Chua Pei Wen'95
Ig- @Cpwx

Saturday, September 12, 2015

it's scary how changes takes place. it's even scarier how we change to someone different.

I always thought about the reason why are we here on earth, what do we live for?
I really don't know. I just want a simple, fulfilling life. Indeed life is a misery and I can't wait to meet my maker.


Thursday, September 10, 2015

literally broke down.. I swear this will be the last time.
I really can feel my heart aching. is this the right decision.. I'm really scared and insercure. what's gonna happen next. 
I just want a peaceful life and not deal with anything stressful when I'm out of school.. All these while I have been stressful even when I'm not in school.. this isn't how it should be. 

My only wish now is to be carefree

Tuesday, September 8, 2015

i really need an emotional support.. who can understand my situation :'(
I am feeling so insecure and unprotected.
Usually people are only stressed up with one thing, not getting their goals and all.
mine? I don't have any. even normal daily stuff I too, have probs with it, studies? (Definitely)

and I know this is just the start..
how am I suppose to deal with all these?
I can't even communicate with anyone about it...... everything is bottled up inside and I am literally suffocating and crying.

Wednesday, September 2, 2015

have been asking myself over and over again. Why am I feeling sad yet happy at the same time?

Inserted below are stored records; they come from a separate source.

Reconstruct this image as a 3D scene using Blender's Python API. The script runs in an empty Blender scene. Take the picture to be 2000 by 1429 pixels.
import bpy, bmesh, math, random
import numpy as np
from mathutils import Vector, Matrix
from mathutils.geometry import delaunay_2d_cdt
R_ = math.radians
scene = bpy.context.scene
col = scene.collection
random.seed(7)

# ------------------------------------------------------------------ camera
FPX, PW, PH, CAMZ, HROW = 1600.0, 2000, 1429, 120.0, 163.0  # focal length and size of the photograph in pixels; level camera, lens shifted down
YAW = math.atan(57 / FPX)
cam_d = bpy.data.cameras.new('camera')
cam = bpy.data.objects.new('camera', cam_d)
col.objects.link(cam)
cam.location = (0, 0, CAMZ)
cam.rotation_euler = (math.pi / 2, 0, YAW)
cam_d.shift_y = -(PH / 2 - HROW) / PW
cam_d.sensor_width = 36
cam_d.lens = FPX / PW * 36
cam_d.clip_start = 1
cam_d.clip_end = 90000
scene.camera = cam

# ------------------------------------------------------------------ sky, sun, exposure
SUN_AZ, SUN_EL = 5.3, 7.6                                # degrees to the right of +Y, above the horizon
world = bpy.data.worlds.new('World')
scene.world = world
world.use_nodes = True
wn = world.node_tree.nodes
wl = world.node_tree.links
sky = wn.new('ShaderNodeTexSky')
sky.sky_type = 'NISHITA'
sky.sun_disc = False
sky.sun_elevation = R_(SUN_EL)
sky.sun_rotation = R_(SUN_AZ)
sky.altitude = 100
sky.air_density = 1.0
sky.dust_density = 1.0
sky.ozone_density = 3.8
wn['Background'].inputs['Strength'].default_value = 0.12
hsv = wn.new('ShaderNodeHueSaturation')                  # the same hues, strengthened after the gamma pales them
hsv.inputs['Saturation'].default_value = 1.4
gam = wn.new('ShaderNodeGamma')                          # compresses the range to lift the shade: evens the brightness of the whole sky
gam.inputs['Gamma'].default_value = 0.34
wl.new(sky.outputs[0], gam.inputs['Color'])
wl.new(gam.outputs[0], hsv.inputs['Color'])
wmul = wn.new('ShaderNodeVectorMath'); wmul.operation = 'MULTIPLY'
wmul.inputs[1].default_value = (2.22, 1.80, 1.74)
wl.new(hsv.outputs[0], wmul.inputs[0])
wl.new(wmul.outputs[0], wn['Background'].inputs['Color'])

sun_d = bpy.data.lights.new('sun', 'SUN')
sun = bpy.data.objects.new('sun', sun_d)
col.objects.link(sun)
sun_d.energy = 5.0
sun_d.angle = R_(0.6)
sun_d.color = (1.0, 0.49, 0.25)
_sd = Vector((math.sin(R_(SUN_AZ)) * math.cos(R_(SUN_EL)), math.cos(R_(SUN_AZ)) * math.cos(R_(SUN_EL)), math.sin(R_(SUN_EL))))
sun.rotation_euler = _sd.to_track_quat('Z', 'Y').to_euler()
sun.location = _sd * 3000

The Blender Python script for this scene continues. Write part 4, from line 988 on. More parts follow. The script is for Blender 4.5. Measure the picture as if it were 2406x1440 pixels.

 I love to have fun, doing crazy stuff, love going for random adventures. but well, i can't do that with a boyfriend whom doesn't like doing all these. I know I'm happy with him but at the same time I can't be myself either. imagine all the dates planned is because YOU want to go and not his choice. He is doing it because you requested for it. Shouldn't it be a 2 way thing? It's like you are the only one being happy at that particular place or doing that particular activity, but he's there not enjoying it.